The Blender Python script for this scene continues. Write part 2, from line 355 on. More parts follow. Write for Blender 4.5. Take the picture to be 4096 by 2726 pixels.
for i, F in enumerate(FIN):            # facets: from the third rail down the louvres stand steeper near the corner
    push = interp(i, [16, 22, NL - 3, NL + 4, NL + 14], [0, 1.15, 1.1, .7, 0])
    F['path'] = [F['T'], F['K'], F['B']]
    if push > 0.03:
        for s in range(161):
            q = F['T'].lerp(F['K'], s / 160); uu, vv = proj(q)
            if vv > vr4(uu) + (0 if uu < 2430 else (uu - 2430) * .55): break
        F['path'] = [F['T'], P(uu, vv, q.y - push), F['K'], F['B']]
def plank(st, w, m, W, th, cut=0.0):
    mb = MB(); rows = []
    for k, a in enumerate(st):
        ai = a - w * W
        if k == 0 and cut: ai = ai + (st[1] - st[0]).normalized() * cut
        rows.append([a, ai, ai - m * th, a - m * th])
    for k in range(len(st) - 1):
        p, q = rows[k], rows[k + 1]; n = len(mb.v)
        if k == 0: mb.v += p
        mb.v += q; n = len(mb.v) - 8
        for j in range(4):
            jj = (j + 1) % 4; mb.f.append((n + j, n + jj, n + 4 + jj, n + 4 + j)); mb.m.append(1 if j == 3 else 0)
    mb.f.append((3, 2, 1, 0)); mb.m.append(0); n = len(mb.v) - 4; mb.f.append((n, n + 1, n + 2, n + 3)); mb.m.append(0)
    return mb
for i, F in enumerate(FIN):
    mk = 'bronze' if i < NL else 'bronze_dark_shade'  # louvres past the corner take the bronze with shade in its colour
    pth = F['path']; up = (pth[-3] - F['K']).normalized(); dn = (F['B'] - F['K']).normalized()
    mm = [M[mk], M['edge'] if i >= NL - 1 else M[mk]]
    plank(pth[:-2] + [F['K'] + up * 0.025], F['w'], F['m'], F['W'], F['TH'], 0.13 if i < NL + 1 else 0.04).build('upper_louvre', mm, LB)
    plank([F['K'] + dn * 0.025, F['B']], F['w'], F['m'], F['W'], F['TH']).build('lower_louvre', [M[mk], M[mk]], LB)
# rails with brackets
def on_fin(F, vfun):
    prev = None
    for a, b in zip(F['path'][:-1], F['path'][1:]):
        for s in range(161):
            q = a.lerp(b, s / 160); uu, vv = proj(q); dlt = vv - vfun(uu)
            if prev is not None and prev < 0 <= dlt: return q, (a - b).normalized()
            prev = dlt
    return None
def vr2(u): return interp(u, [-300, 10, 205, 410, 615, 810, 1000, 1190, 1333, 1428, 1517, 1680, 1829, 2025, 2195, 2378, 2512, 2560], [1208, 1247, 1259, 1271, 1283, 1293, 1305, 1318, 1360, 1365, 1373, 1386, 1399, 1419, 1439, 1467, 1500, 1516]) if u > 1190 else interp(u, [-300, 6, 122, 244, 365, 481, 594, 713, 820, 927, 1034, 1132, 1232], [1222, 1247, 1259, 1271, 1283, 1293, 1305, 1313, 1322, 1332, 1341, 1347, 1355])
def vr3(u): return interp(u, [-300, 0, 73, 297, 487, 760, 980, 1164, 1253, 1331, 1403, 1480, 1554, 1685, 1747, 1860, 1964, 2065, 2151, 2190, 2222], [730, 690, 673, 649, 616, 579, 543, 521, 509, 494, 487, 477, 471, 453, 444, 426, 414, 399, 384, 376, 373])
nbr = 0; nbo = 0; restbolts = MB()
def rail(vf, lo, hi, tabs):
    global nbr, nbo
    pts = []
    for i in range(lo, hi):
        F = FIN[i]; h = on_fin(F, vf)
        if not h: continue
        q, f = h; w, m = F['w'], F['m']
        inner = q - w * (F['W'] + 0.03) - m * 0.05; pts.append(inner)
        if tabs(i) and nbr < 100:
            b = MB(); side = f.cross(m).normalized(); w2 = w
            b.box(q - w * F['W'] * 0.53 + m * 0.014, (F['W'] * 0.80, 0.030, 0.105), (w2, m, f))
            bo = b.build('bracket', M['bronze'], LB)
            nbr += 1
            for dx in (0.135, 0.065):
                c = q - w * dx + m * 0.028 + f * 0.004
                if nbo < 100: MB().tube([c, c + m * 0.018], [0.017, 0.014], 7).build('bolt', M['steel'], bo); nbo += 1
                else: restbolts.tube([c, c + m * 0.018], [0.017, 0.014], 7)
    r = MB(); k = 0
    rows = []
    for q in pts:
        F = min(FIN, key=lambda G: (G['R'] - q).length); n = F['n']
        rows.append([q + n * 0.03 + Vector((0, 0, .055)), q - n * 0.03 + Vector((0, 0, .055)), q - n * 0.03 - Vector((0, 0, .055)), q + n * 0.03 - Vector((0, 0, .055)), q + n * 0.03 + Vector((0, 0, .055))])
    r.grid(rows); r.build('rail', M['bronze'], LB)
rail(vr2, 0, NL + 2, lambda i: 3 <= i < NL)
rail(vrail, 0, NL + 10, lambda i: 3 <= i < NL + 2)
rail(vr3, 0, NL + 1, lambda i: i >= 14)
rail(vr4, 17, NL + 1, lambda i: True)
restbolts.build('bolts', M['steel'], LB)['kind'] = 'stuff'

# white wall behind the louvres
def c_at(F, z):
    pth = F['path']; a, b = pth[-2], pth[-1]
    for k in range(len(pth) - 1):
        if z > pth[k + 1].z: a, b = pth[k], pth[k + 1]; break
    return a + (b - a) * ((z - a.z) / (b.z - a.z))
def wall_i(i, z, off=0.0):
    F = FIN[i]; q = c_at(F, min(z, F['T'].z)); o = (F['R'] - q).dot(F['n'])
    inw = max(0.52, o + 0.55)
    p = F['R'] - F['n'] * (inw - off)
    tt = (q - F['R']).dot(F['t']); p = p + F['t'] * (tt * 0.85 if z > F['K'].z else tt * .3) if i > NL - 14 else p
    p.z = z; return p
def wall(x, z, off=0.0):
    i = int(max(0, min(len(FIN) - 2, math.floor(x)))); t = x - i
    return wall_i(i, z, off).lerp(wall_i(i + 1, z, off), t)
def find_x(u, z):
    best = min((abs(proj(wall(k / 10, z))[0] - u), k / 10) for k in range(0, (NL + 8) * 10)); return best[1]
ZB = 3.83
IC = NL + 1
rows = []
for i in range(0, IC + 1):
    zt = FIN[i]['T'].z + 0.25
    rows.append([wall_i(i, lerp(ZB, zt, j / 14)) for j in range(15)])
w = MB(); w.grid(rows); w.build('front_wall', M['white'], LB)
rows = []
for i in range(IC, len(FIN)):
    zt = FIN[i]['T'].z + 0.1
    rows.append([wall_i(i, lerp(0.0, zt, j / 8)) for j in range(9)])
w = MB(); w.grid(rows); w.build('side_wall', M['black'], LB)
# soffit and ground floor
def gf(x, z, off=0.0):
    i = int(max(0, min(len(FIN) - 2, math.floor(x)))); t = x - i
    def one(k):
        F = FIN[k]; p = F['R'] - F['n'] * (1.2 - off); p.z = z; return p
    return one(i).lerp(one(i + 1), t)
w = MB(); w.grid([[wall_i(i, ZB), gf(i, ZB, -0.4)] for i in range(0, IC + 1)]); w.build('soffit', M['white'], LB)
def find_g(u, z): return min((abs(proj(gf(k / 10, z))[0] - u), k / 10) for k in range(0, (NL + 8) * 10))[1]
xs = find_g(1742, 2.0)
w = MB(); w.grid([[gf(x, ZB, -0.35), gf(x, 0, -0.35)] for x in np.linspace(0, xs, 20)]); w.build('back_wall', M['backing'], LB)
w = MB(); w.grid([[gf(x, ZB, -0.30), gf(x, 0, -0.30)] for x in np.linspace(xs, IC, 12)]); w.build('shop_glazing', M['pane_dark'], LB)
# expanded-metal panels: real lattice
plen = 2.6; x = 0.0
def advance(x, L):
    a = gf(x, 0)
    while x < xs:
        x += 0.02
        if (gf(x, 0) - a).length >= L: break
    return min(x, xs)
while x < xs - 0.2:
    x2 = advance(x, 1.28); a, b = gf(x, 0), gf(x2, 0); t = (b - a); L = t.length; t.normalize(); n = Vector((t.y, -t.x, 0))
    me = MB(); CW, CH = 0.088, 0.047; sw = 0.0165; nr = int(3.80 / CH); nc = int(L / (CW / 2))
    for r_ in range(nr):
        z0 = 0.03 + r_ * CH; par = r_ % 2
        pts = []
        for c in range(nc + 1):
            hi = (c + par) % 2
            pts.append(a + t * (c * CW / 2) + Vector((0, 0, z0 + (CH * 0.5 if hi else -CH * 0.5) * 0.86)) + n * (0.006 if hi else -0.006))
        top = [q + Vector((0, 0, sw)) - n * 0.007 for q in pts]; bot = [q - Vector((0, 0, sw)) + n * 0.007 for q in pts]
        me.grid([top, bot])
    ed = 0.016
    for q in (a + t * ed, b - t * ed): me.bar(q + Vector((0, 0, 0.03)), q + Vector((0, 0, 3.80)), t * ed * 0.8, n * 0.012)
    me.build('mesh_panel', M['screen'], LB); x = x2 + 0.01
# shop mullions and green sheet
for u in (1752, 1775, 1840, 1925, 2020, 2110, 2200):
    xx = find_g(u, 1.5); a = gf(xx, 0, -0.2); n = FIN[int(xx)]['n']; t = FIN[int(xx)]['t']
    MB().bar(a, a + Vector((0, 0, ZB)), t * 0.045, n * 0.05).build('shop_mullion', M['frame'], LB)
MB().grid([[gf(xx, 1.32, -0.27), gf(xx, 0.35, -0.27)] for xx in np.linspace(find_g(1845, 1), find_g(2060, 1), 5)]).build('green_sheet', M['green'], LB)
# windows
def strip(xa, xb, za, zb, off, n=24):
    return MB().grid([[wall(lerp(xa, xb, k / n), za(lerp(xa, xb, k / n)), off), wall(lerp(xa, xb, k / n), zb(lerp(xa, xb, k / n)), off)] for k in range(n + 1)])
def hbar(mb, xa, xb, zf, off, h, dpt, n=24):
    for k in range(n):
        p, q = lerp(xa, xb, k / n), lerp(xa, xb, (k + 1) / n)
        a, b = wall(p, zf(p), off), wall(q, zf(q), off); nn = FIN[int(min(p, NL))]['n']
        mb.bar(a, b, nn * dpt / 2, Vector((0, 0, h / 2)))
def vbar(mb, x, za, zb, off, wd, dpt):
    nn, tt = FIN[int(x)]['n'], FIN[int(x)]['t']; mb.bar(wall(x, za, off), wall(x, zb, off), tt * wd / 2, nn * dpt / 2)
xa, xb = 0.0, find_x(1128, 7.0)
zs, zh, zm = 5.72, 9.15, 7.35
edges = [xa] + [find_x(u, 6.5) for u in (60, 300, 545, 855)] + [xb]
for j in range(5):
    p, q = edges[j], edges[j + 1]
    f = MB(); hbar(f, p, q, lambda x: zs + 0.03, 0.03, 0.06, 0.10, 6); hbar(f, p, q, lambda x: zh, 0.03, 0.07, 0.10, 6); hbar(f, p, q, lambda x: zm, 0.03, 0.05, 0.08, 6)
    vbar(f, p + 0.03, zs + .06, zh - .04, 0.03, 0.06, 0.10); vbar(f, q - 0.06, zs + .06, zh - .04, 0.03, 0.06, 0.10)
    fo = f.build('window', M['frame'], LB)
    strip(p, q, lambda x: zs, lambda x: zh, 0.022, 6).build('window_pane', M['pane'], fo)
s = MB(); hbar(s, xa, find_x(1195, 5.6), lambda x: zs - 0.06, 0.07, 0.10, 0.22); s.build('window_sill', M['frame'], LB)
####
• [Stated problem] Pick out all lines containing the string "path".

• [Answer below]
    F['path'] = [F['T'], F['K'], F['B']]
        F['path'] = [F['T'], P(uu, vv, q.y - push), F['K'], F['B']]
    pth = F['path']; up = (pth[-3] - F['K']).normalized(); dn = (F['B'] - F['K']).normalized()
    for a, b in zip(F['path'][:-1], F['path'][1:]):
    pth = F['path']; a, b = pth[-2], pth[-1]